Le capi­ta­lisme se défi­nit non pas seule­ment par la pro­prié­té pri­vée des moyens de pro­duc­tion, mais aus­si par le fait que le patron a la liber­té d’af­fec­ter le sur­pro­duit en fonc­tion de ses inté­rêts propres. Le pro­duit du tra­vail de mil­lions d’hommes et de femmes, déduc­tion faite de ce dont ils ont besoin pour sub­sis­ter, est appro­prié par des indi­vi­dus en pro­por­tion peu nom­breux, Cette richesse appro­priée, les capi­ta­listes ne l’u­ti­lisent pas pour satis­faire les besoins de la socié­té mais pour satis­faire leurs besoins propres. Les « socia­listes » qui entendent expro­prier les capi­ta­listes pour remettre à un appa­reil incon­trô­lé l’af­fec­ta­tion des res­sources sociales ne font que pro­po­ser de chan­ger de régime d’ex­ploi­ta­tion. La classe ouvrière devra se don­ner toutes les garan­ties pour conser­ver la direc­tion du pro­ces­sus de déci­sion : elle devra non pas copier l’or­ga­ni­sa­tion bour­geoise de la socié­té en chan­geant seule­ment les têtes, elle devra trans­fé­rer tous les centres de déci­sion dans ses orga­ni­sa­tions de classe. 

C’est dans ses orga­ni­sa­tions de classe que devront être faits les choix sur l’o­rien­ta­tion géné­rale de la pro­duc­tion, des inves­tis­se­ments, de déve­lop­pe­ment, etc. Il ne s’a­git donc pas d’une « prise au tas » uto­pique ; il ne s’a­git pas de redis­tri­buer inté­gra­le­ment le pro­duit social car cela équi­vau­drait à reve­nir à la petite pro­duc­tion artisanale. 

Des défal­ca­tions devront être faites : sur le pro­duit social avant d’ef­fec­tuer la répar­ti­tion individuelle :

- Pour rem­pla­cer les moyens de pro­duc­tion usagés ;
– Pour accroître la production ;
– Pour consti­tuer un fonds de réserves. 

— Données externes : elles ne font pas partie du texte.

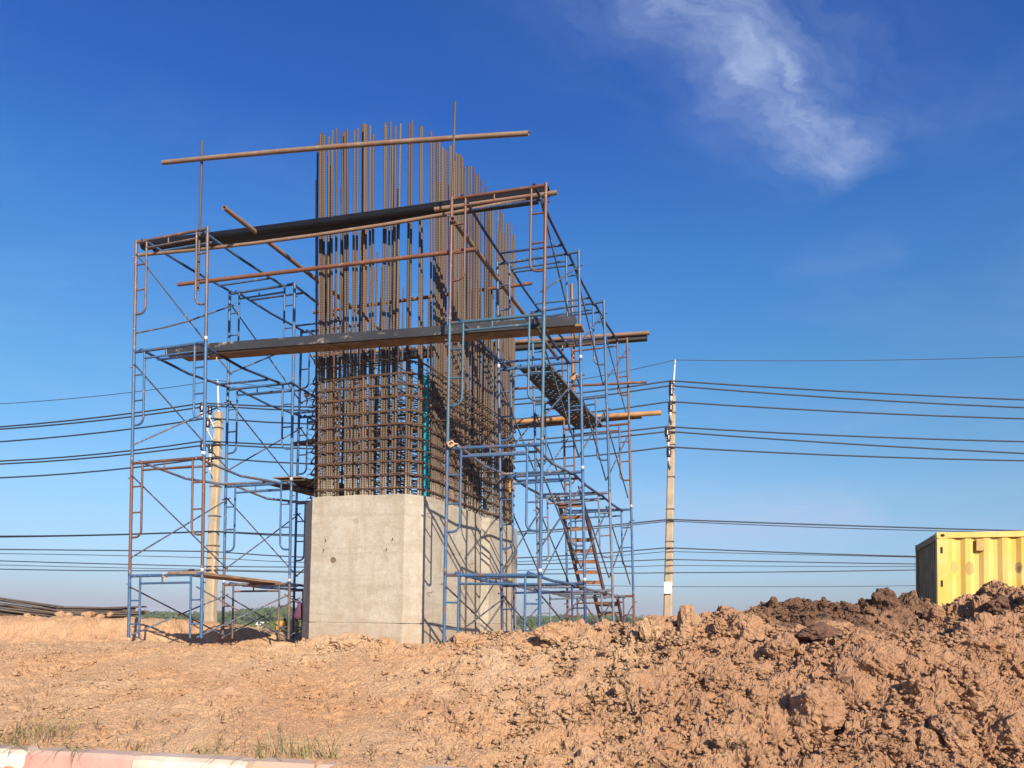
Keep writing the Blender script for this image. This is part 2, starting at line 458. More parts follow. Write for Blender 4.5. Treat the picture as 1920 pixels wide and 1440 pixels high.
# ------------------------------------------------------------------ scaffold lines: node positions of each row (x, y, z of the first tier bar, lean x, lean y)
YAWA, YAWB, W = -0.3233, -0.2995, 1.3168
ROWS = {'A': [(-5.726, 11.807, .577, -.017, .001), (-4.959, 13.571, .536, -.011, .003), (-4.23, 15.329, .518, -.001, .006), (-3.53, 17.07, .50, 0, .006)],
        'B': [(-.898, 10.564, .594, .001, -.020), (-.162, 12.292, .536, -.029, -.004), (.481, 14.012, .494, -.038, .015), (1.109, 15.751, .466, -.031, .014)]}
TIER = 1.7


def uvec(t):
    a = YAWA if t == 'A' else YAWB; return Vector((math.cos(a), math.sin(a), 0))


def node(t, r, s, lv):
    x, y, z, lx, ly = ROWS[t][r]; h = (lv - 1) * TIER
    return Vector((x + lx * h, y + ly * h, z + h + CAMZ)) + uvec(t) * (W * s)


VDIR = Vector((.297, .955, 0)).normalized()
FRONT_P = Vector(ROWS['A'][0][:2]); FRONT_Q = Vector((ROWS['B'][0][0] + W * math.cos(YAWB), ROWS['B'][0][1] + W * math.sin(YAWB)))
FN = Vector((-(FRONT_Q - FRONT_P).y, (FRONT_Q - FRONT_P).x)).normalized()


def on_front(px, py, d=0.0):
    o = FN * d; return at_plane(px, py, FRONT_P + o, FRONT_Q + o)


def row_plane(px, py, r, d=0.0):
    p = Vector(ROWS['A'][r][:2]); q = Vector((ROWS['B'][r][0] + W * math.cos(YAWB), ROWS['B'][r][1] + W * math.sin(YAWB)))
    n = Vector((-(q - p).y, (q - p).x)).normalized() * d
    return at_plane(px, py, p + n, q + n)


# ================================================================== GROUND
def fbm(x, y, oct=5, seed=0, lac=2.03, gain=.5):
    rs = np.random.default_rng(seed); tot = np.zeros_like(x); amp = 1.0; f = 1.0
    for o in range(oct):
        g = rs.random((256, 256)); ox, oy = rs.random(2) * 100
        X = x * f + ox; Yv = y * f + oy
        xi = np.floor(X).astype(int); yi = np.floor(Yv).astype(int); fx = X - xi; fy = Yv - yi
        fx = fx * fx * fx * (fx * (6 * fx - 15) + 10); fy = fy * fy * fy * (fy * (6 * fy - 15) + 10)
        a = g[xi % 256, yi % 256]; b = g[(xi + 1) % 256, yi % 256]; c = g[xi % 256, (yi + 1) % 256]; d = g[(xi + 1) % 256, (yi + 1) % 256]
        tot += amp * ((a * (1 - fx) + b * fx) * (1 - fy) + (c * (1 - fx) + d * fx) * fy - .5)
        amp *= gain; f *= lac
    return tot


def lumps(x, y, cell, seed):
    """rounded clod field: distance to jittered cell centres, each with its own height"""
    rs = np.random.default_rng(seed); jx = rs.random((128, 128)); jy = rs.random((128, 128)); hh = rs.random((128, 128))
    X = x / cell; Yv = y / cell; xi = np.floor(X).astype(int); yi = np.floor(Yv).astype(int); out = np.zeros_like(x)
    for i in (-1, 0, 1):
        for j in (-1, 0, 1):
            a = (xi + i) % 128; b = (yi + j) % 128
            d = np.hypot(xi + i + jx[a, b] - X, yi + j + jy[a, b] - Yv)
            r = .28 + .45 * hh[a, b]
            q = np.clip(1 - (d / r) ** 2, 0, 1)
            out = np.maximum(out, np.sqrt(q) * r * (.25 + .75 * hh[a, b]))
    return out * cell


CTRL = []


def gp(px, py, Y): p = at_y(px, py, Y); CTRL.append((p.x, p.y, p.z - CAMZ))


def gz(px, Y, z): p = at_y(px, 1163, Y); CTRL.append((p.x, Y, z))


for a in ((0, 1397, 7.25), (150, 1402, 7.1), (300, 1409, 6.95), (450, 1418, 6.78), (600, 1427, 6.62), (760, 1432, 6.5), (960, 1440, 6.5), (1200, 1440, 6.5), (1500, 1440, 6.4),
          (1920, 1440, 6.3), (0, 1213, 11.3), (120, 1211, 11.3), (240, 1207, 11.6), (370, 1212, 11.5), (500, 1217, 11.6), (620, 1217, 11.0), (720, 1219, 10.9), (790, 1220, 10.6), (850, 1212, 10.4),
          (920, 1194, 10.5), (980, 1186, 10.5), (1040, 1184, 10.4), (1100, 1190, 10.4), (1160, 1187, 10.1), (1210, 1178, 9.9), (1260, 1172, 9.7), (1320, 1163, 9.5), (1390, 1161, 9.5), (1450, 1144, 9.6),
          (1510, 1137, 9.8), (1580, 1137, 10.0), (1650, 1126, 10.2), (1720, 1130, 10.0), (1780, 1138, 9.8), (1830, 1122, 9.5), (1920, 1109, 9.1), (2060, 1098, 9.0), (2250, 1092, 9.0),
          (1920, 1158, 8.2), (1760, 1186, 8.2), (1600, 1190, 8.3), (1450, 1215, 8.3), (1300, 1235, 8.2), (1100, 1270, 8.4), (900, 1290, 8.6), (600, 1300, 8.8), (300, 1300, 8.9), (0, 1296, 9.0),
          (418, 1211, 13.5), (540, 1217, 13.2), (330, 1207, 13.0), (480, 1214, 14.0), (545, 1212, 15.2), (0, 1205, 12.3), (120, 1204, 12.4), (240, 1203, 12.9), (330, 1203, 13.6), (440, 1204, 14.6), (520, 1206, 15.3)):
    gp(*a)
for a in ((-300, 7.5, -1.2), (-300, 9.2, -.75), (-300, 12, -.35), (-300, 16, -.42), (0, 16, -.42), (200, 16, -.44), (350, 17, -.5), (500, 18, -.6), (700, 18, -.6), (700, 14, -.5), (800, 12.3, -.42),
          (1000, 12.3, -.5), (1100, 14, -.5), (1000, 17, -.6), (1250, 12.3, -.6), (1400, 12.3, -.7), (1600, 13, -.85), (1800, 12.6, -.9), (1750, 16, -1.05), (2000, 14, -1.05), (1300, 17, -.9), (2250, 14, -.9), (2250, 19, -1.1), (1600, 20, -1.3), (200, 20, -.6), (-300, 21, -.6), (900, 21, -1.0),
          (1810, 9.0, -.14), (1700, 9.1, -.12), (1560, 9.2, -.02), (2200, 8.0, .25), (2250, 6.3, -.9)):
    gz(*a)
# road side: the dirt dips below the kerb top and the road, and spills over it on the right
for a in ((-400, 6.1, -1.62), (0, 6.2, -1.62), (300, 5.9, -1.62), (430, 6.25, -1.52), (520, 6.3, -1.27), (600, 6.42, -1.185), (600, 6.2, -1.30), (690, 6.35, -1.13), (700, 6.05, -1.16), (790, 6.1, -1.15), (560, 5.4, -1.5), (850, 5.4, -1.42), (1100, 5.2, -1.50), (1500, 5.2, -1.48), (1900, 5.2, -1.42), (2250, 5.2, -1.35), (0, 4.4, -1.75), (900, 4.2, -1.75), (1900, 4.2, -1.7)):
    gz(*a)
CT = np.array(CTRL)


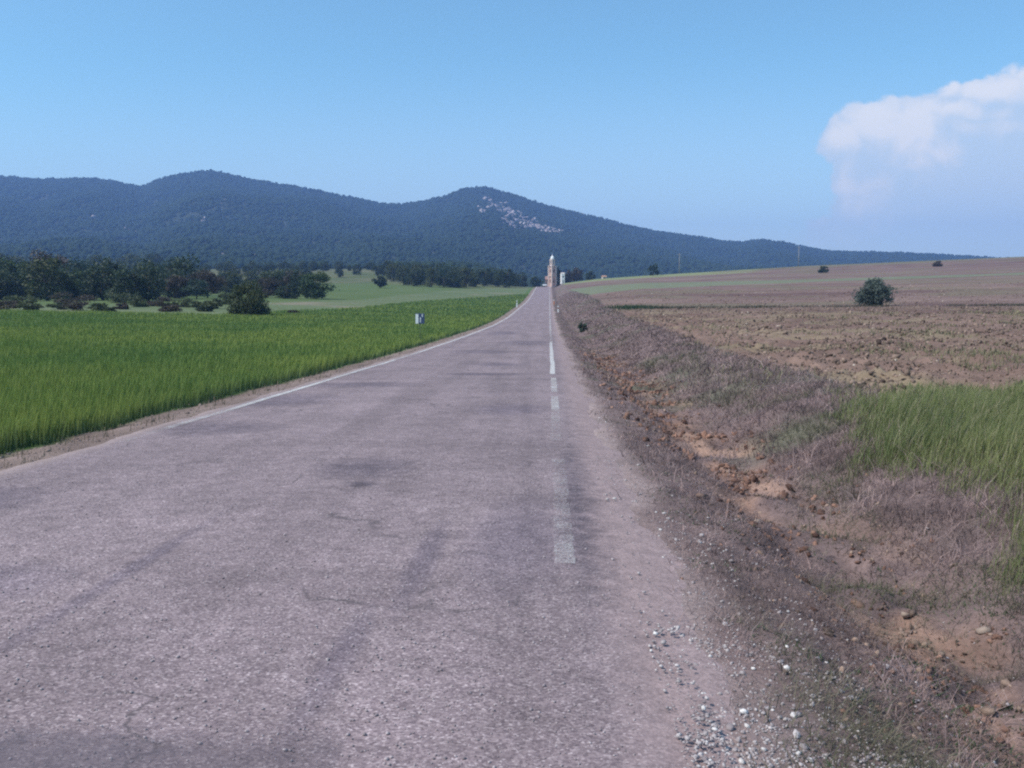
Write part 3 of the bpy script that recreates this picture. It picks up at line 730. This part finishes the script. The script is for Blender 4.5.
def stone(label, X, Y, sx, sy, sz, mat, seed, rot=0, group=None):
    v, f = ICO; rs = np.random.default_rng(seed)
    V = v*(1+.38*(rs.random((len(v), 1))*2-1))
    for _ in range(7):
        nn_ = rs.normal(size=3); nn_ /= np.linalg.norm(nn_); dd_ = np.maximum(V@nn_-.62, 0); V = V-dd_[:, None]*nn_
    V = V*np.array([sx, sy, sz])
    o = mesh_np('stone', V, f, mat, None, False)
    o.location = (X, Y, float(Zg(np.array([X]), np.array([Y]))[0])+sz*.35); o.rotation_euler = (0, .25, rot)
    return tag(o, label, 'stone', group)

# ------------------------------------------------------------------ trees and bushes
def crown(name, w, h, seed, nleaf, leaf, tone, nb=16, squat=.0, parent=None, z0=.0, openness=.5):
    rs = np.random.default_rng(seed)
    # clump centres spread unevenly through the crown's volume
    cs = []
    while len(cs) < nb:
        p = rs.uniform(-1, 1, 3)
        if np.dot(p, p) < 1:
            p = p/np.linalg.norm(p)*np.linalg.norm(p)**openness
            cs.append(p*np.array([.72, .72, .74]))
    cs = np.array(cs); br = rs.uniform(.20, .42, nb)
    k = rs.integers(0, nb, nleaf)
    d = rs.normal(size=(nleaf, 3)); d /= np.linalg.norm(d, axis=1)[:, None]
    rad = rs.random(nleaf)**.45
    P = cs[k]+d*(br[k]*rad)[:, None]*np.array([1.15, 1.15, .85])
    stray = rs.random(nleaf) < .05
    P[stray] *= rs.uniform(1.0, 1.22, (stray.sum(), 1))
    wid = 1-squat*np.clip(P[:, 2], 0, 1)
    P = P*np.array([w/2, w/2, h/2]); P[:, 0] *= wid; P[:, 1] *= wid
    P[:, 2] = P[:, 2]*(1.0 if z0 > .06*h else 1.28)+(h*.5 if z0 > .06*h else h*.40)+z0
    low = P[:, 2] < z0*.6+.05
    P[low, 2] = z0*.6+.05+rs.random(low.sum())*h*.35
    # leaf quads
    a = rs.normal(size=(nleaf, 3)); a /= np.linalg.norm(a, axis=1)[:, None]
    b = np.cross(a, rs.normal(size=(nleaf, 3))); b /= np.linalg.norm(b, axis=1)[:, None]
    s = leaf*rs.uniform(.6, 1.5, (nleaf, 1))
    V = np.stack([P-a*s, P+b*s*.6, P+a*s, P-b*s*.6], 1)
    lo, hi = pale(tone[0]), pale(tone[1])
    ck = rs.random(nb)
    c = lerp(lo, hi, np.clip(.6*ck[k][:, None]+.5*rs.random((nleaf, 1)), 0, 1))
    return mesh_np(name, V.reshape(-1, 3), np.arange(nleaf*4).reshape(-1, 4), M_leaf, np.repeat(c, 4, 0), False, parent)
def trunk(name, h, r, seed, parent, spread=.4, nl=6, stems=1):
    rs = np.random.default_rng(seed); mb = MB()
    for s in range(stems):
        a = rs.random()*2*PI; o = np.array([math.cos(a), math.sin(a), 0])*(r*1.6 if stems > 1 else 0)
        tip = o+np.array([rs.normal(0, .08)*h+o[0]*2, rs.normal(0, .08)*h+o[1]*2, h])
        pts = [o+(tip-o)*t+np.array([rs.normal(0, .02*h), rs.normal(0, .02*h), 0])*(t > 0) for t in (0, .3, .6, 1)]
        pts[0] = pts[0]-np.array([0, 0, .25])
        mb.tube(pts, [r*1.25, r, r*.7, r*.25], 7)
        for k in range(nl):
            t = rs.uniform(.3, .85); b0 = o+(tip-o)*t; az = rs.random()*2*PI; ln = h*spread*rs.uniform(.6, 1.1)
            b1 = b0+np.array([math.cos(az)*ln*.5, math.sin(az)*ln*.5, ln*.35]); b2 = b0+np.array([math.cos(az)*ln, math.sin(az)*ln, ln*.8])
            mb.tube([b0, b1, b2], [r*.45, r*.3, r*.12], 5)
    return mb.build(name, M_bark, parent, smooth=True)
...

De ce qui reste du pro­duit social, il faut encore défalquer :

- Les frais géné­raux d’administration ;
– Le fonds d’in­ves­tis­se­ment des besoins de la communauté ;
– Un fonds des­ti­né aux non-pro­duc­tifs : enfants, éco­liers, malades, vieux, etc. 

Les postes bud­gé­taires sont com­muns à toute socié­té indus­trielle déve­lop­pée même si le régime socia­liste en crée­ra d’autres. Mais le capi­ta­lisme se carac­té­rise par ceci que d’une part la classe ouvrière n’a aucun contrôle sur eux et d’autre part que tout est fait pour lui obs­cur­cir, lui com­pli­quer la chose, et l’empêcher d’a­voir même envie de s’in­té­res­ser à la question. 

Le socia­lisme ne consiste pas à prendre au hasard un ouvrier et à le char­ger d’é­ta­blir la comp­ta­bi­li­té natio­nale ; il consis­te­ra à sim­pli­fier la comp­ta­bi­li­té géné­rale, à éle­ver le niveau de connais­sances des tra­vailleurs à la com­pré­hen­sion du milieu qui les entoure. Le contrôle de l’af­fec­ta­tion des res­sources sociales est un pro­blème col­lec­tif, il com­mence par le contrôle au niveau que le tra­vailleur est apte à connaître le mieux, son cadre de vie, l’en­tre­prise et la loca­li­té, pour s’é­tendre ensuite à un niveau plus global.